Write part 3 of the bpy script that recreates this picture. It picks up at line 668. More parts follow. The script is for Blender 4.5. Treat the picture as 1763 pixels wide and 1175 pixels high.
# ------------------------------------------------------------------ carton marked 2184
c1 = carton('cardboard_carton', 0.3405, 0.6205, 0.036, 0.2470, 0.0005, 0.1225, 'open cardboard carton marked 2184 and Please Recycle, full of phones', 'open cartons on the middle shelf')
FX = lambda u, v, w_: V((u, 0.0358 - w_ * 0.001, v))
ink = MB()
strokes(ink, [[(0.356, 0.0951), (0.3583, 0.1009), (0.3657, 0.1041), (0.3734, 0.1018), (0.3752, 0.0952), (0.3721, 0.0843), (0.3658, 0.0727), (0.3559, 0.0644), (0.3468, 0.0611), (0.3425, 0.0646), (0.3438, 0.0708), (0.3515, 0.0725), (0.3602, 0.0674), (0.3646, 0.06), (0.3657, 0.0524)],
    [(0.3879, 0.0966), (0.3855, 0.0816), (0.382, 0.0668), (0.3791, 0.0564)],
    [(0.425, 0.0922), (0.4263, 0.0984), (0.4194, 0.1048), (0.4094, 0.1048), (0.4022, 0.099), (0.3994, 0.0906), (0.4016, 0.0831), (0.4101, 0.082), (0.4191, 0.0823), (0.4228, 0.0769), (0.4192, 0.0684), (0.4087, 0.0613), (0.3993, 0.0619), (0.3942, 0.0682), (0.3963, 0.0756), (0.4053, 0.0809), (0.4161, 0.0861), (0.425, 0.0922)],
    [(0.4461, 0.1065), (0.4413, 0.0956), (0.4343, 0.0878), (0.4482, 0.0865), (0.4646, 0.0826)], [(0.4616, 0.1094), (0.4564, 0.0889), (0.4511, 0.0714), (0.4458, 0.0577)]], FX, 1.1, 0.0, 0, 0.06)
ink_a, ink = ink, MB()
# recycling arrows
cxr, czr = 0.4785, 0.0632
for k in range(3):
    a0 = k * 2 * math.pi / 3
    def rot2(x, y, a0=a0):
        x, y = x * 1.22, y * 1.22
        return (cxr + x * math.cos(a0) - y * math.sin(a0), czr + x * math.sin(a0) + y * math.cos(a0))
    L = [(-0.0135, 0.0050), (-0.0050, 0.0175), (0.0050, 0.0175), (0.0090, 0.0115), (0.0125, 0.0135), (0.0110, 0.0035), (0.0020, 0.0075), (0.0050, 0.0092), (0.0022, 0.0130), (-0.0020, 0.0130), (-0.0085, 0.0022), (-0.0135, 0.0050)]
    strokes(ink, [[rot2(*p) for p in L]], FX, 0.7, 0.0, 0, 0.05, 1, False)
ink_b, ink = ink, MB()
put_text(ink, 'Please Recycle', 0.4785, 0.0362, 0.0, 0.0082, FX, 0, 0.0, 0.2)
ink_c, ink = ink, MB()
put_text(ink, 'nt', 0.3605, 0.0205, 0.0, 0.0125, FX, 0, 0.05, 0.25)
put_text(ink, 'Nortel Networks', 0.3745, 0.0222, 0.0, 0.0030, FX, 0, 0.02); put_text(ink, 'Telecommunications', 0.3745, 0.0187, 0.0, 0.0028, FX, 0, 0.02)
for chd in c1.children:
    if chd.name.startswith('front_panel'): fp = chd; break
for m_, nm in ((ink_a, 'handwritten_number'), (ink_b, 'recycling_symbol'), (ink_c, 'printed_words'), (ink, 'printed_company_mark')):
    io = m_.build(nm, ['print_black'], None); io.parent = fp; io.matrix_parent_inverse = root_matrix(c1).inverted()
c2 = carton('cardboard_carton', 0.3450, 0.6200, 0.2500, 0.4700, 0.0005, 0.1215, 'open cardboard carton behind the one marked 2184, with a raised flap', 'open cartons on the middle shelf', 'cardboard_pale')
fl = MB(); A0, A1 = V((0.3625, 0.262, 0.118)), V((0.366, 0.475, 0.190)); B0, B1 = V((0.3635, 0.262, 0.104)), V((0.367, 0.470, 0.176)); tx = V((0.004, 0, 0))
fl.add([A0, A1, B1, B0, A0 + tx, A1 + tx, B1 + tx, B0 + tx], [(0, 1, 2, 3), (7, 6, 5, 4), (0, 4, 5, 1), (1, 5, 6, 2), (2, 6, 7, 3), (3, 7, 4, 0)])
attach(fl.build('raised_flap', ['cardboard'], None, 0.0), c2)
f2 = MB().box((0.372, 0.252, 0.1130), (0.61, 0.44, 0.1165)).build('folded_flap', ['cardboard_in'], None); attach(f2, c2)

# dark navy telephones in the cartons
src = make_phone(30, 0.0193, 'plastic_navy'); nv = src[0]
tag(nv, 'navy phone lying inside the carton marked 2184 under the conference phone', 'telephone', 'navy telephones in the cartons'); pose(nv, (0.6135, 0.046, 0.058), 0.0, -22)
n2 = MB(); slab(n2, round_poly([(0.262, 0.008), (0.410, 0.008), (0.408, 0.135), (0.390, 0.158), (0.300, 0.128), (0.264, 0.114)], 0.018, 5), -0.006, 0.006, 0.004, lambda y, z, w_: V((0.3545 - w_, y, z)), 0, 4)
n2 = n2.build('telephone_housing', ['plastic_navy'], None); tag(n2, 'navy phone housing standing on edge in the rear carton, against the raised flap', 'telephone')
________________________
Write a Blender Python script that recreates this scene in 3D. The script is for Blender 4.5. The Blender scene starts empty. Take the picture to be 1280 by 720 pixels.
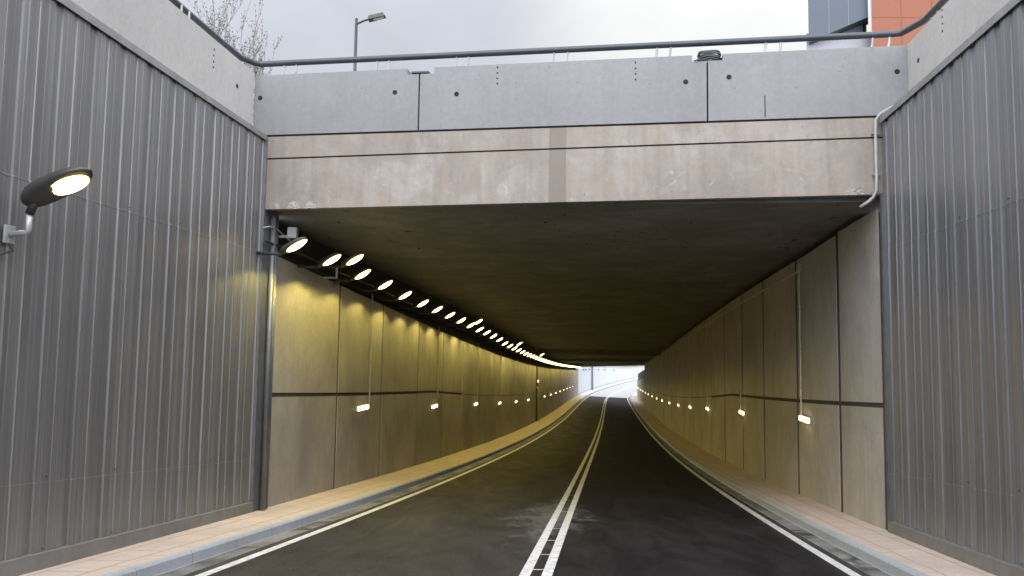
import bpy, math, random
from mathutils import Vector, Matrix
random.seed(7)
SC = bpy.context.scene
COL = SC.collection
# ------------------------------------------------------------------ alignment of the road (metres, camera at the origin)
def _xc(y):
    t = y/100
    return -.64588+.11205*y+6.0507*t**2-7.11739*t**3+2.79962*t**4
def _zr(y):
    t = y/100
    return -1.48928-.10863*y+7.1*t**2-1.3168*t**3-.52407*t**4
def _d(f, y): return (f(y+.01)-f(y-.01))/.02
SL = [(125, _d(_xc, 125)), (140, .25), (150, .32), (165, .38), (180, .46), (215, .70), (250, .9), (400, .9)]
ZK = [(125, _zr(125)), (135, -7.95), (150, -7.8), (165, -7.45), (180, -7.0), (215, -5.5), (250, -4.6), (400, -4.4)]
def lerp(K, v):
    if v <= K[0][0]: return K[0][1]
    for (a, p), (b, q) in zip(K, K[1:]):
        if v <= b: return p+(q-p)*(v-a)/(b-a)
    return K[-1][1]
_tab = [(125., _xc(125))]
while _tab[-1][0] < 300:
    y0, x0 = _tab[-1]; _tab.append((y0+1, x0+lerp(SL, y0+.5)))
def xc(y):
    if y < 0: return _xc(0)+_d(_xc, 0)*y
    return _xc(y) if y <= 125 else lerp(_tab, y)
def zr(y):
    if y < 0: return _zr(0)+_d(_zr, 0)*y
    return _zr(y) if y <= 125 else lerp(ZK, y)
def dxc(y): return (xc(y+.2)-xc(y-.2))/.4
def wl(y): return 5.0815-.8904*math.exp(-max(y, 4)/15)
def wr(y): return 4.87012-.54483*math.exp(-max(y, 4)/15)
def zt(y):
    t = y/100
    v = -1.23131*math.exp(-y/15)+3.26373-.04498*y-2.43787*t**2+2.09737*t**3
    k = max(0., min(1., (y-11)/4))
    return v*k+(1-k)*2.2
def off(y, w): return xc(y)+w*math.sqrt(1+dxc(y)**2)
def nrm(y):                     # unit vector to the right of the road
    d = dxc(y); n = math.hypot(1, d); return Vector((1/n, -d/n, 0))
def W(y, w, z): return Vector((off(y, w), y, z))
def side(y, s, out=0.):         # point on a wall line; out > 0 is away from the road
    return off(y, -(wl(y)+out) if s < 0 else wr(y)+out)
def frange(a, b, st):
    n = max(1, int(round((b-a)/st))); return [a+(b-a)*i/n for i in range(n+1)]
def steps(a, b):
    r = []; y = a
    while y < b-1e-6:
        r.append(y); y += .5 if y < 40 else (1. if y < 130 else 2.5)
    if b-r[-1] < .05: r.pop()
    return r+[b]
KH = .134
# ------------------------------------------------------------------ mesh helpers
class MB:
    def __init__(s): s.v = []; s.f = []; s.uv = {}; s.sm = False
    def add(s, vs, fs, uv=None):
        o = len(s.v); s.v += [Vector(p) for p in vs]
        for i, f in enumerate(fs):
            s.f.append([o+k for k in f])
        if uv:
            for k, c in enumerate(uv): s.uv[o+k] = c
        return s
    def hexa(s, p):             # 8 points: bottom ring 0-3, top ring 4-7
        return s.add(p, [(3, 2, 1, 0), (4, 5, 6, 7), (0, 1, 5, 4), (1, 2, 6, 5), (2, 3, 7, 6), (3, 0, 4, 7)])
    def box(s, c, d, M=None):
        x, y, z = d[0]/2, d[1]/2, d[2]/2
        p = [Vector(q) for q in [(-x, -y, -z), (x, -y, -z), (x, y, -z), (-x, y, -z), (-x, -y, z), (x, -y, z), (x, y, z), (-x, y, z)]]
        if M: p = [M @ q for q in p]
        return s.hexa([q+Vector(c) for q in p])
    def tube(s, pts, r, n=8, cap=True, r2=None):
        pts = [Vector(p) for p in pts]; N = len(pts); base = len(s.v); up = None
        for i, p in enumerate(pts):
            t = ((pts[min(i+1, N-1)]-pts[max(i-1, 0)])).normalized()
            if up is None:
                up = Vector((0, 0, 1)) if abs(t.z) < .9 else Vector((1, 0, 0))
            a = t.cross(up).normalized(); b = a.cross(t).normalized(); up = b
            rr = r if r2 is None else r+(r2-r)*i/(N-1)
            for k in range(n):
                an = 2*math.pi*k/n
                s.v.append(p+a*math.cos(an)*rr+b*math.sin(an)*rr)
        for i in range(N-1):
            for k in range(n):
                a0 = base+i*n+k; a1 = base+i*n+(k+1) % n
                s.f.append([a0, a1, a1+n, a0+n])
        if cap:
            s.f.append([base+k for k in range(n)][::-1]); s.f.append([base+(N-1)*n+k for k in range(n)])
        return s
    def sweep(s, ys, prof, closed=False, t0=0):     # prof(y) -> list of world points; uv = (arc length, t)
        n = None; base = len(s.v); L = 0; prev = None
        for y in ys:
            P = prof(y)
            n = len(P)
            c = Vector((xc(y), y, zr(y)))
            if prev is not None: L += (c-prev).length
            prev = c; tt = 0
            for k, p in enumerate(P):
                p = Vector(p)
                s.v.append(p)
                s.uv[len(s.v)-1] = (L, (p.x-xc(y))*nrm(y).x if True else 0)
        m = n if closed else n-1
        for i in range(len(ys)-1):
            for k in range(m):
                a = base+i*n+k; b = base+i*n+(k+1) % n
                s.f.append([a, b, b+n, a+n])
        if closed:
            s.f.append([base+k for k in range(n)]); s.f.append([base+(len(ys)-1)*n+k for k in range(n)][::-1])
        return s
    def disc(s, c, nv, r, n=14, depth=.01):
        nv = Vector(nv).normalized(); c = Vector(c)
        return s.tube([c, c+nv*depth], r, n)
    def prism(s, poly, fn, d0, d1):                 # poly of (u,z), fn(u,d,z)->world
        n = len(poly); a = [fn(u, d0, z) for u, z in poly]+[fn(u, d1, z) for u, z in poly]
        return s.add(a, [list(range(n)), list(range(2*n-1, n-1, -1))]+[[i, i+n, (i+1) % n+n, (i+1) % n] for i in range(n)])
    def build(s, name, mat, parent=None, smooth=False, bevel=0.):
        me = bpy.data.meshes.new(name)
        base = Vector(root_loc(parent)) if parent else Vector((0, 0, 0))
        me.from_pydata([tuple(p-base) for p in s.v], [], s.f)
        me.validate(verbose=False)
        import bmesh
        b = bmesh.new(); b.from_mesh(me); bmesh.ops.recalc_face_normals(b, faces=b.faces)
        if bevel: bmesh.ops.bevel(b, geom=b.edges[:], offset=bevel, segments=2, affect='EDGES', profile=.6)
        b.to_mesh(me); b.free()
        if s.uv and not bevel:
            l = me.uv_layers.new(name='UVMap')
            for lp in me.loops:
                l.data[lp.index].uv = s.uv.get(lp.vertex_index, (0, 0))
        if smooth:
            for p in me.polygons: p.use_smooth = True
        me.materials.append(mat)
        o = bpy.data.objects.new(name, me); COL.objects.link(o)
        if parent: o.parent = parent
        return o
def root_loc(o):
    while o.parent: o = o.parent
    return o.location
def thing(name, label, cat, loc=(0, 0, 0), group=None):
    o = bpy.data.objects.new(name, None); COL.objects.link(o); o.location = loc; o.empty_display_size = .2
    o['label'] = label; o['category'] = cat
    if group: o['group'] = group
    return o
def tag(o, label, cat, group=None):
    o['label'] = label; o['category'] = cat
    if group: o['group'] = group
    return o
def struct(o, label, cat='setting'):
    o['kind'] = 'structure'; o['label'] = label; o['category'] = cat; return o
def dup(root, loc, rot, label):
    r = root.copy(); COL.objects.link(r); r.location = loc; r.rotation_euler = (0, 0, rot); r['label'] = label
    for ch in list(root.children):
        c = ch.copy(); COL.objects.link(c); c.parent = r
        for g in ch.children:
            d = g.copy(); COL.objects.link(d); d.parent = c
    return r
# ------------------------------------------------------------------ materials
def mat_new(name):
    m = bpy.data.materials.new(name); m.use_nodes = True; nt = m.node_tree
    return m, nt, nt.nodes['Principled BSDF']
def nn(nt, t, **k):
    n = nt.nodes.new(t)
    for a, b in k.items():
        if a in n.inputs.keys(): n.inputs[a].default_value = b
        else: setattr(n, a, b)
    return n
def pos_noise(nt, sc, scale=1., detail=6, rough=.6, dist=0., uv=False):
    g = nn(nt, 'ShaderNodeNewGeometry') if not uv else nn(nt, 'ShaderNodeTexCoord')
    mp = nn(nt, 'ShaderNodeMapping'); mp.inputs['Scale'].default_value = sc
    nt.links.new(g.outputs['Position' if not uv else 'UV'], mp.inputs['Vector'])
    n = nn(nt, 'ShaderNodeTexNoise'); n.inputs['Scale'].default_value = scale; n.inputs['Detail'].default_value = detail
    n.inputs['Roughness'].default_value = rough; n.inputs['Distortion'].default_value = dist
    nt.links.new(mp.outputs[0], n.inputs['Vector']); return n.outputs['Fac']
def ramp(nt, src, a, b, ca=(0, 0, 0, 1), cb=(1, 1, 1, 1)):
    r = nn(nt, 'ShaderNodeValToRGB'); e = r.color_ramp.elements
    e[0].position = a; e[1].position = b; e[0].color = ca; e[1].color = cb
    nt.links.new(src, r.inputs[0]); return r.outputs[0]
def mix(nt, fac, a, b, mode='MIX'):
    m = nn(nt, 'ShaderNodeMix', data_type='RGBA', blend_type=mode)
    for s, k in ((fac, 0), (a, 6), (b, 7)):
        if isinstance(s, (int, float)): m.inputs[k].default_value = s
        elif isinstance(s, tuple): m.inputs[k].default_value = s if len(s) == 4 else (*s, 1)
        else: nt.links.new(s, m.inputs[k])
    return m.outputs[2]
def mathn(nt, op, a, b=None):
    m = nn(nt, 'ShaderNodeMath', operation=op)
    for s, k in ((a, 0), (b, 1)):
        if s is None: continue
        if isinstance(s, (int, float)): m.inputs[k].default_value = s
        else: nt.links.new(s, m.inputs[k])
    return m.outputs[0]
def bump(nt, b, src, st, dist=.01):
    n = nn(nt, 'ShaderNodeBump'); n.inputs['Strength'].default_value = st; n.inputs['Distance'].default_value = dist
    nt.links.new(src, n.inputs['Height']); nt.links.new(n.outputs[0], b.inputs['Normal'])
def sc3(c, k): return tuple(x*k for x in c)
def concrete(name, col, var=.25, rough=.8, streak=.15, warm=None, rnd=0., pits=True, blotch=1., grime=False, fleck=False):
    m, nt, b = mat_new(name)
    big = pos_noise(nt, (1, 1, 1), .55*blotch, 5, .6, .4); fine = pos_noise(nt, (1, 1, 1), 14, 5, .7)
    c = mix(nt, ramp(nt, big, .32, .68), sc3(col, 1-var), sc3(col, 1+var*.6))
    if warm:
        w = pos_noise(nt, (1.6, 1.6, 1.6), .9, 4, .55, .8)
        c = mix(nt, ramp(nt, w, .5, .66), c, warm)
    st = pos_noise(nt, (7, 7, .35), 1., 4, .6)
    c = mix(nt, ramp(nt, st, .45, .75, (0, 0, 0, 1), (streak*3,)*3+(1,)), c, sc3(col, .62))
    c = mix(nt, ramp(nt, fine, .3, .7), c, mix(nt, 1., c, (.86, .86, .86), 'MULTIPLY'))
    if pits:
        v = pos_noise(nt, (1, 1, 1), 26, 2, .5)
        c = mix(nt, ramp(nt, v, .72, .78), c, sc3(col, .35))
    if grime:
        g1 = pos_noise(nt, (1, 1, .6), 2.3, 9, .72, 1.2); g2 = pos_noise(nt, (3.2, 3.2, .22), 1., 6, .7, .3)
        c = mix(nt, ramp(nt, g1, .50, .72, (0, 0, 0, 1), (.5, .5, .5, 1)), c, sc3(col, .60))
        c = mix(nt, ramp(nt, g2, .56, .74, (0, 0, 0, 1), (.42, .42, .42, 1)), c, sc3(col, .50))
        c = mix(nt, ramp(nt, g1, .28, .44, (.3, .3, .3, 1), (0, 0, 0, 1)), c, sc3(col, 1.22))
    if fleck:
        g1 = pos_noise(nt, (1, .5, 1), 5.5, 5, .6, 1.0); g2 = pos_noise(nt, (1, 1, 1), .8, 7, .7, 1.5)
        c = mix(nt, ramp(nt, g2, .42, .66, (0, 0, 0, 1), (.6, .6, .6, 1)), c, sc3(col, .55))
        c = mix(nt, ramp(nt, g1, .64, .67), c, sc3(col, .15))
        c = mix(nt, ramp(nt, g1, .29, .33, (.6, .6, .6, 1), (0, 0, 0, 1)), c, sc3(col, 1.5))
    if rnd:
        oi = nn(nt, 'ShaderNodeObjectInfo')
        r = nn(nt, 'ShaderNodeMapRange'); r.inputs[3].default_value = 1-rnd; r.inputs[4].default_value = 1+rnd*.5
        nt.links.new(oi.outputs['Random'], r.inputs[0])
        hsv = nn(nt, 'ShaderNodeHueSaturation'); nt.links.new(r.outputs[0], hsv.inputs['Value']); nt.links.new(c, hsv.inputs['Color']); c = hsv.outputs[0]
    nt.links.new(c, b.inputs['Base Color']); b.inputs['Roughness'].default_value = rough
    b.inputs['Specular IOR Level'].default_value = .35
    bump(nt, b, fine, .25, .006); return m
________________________
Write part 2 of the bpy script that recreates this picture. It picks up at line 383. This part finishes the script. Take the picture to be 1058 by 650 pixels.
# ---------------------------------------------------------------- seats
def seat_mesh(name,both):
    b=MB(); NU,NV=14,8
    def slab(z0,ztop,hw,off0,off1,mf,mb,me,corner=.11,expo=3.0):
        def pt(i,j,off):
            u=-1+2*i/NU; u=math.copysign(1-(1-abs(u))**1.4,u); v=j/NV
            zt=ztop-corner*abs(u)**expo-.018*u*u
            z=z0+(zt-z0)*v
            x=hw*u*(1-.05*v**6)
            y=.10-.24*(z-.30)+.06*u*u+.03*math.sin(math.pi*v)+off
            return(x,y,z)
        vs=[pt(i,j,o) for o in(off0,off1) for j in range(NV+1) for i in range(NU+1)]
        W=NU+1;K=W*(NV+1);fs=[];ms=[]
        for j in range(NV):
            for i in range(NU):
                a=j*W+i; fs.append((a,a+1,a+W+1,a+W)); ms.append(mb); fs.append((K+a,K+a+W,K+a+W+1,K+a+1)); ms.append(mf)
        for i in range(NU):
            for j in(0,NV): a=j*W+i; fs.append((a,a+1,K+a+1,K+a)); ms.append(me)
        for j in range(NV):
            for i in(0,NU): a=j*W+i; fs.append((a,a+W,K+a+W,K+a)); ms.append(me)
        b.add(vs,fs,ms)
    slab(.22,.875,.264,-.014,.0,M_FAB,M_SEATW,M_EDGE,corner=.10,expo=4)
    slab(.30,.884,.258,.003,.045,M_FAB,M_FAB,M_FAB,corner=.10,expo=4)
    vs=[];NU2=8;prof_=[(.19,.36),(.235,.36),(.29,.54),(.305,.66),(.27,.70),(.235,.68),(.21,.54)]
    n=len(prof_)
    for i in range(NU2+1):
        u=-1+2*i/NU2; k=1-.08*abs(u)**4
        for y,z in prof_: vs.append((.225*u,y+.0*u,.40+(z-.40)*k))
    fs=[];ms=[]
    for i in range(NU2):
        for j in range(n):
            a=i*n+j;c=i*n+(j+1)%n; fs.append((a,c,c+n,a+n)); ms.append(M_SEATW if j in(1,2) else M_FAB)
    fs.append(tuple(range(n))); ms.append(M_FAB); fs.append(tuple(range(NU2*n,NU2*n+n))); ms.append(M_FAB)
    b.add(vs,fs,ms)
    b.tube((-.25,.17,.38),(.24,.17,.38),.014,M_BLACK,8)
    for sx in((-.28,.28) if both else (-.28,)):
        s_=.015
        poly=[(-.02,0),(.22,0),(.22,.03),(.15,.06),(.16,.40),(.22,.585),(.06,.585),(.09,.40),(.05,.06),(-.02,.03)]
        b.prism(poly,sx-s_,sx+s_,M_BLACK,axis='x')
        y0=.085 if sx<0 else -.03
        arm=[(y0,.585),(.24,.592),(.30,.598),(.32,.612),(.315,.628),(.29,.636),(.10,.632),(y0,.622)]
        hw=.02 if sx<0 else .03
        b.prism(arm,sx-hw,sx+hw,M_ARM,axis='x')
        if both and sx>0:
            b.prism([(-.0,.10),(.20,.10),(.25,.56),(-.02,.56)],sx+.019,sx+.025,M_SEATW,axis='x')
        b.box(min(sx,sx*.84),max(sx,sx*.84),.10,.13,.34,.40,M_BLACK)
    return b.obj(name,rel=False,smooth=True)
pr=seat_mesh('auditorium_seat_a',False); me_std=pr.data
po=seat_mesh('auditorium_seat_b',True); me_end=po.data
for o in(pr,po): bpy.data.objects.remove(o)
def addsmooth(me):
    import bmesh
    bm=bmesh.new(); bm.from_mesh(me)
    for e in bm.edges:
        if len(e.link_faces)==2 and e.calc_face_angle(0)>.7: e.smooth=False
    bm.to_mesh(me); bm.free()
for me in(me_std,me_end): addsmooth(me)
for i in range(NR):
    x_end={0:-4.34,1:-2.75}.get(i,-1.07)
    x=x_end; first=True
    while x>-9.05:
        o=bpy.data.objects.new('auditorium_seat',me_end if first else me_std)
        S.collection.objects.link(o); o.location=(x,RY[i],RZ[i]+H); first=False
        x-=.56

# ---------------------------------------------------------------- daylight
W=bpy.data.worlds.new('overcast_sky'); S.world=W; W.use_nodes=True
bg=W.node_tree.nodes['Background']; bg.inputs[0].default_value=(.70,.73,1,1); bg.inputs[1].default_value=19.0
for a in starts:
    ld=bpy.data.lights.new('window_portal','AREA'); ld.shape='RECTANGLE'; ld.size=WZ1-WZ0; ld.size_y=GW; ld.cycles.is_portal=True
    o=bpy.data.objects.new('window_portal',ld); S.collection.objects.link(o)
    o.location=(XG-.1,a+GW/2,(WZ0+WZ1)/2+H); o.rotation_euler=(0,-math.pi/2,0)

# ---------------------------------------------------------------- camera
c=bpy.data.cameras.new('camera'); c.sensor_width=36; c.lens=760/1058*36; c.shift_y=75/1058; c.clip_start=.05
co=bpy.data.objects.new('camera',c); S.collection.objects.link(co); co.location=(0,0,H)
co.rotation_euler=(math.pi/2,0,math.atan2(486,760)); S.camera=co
________________________
* [Set exercise] Your answer should be a single number: the count of lines in these records that hold the string "attach".

* [Answer to this exercise] 2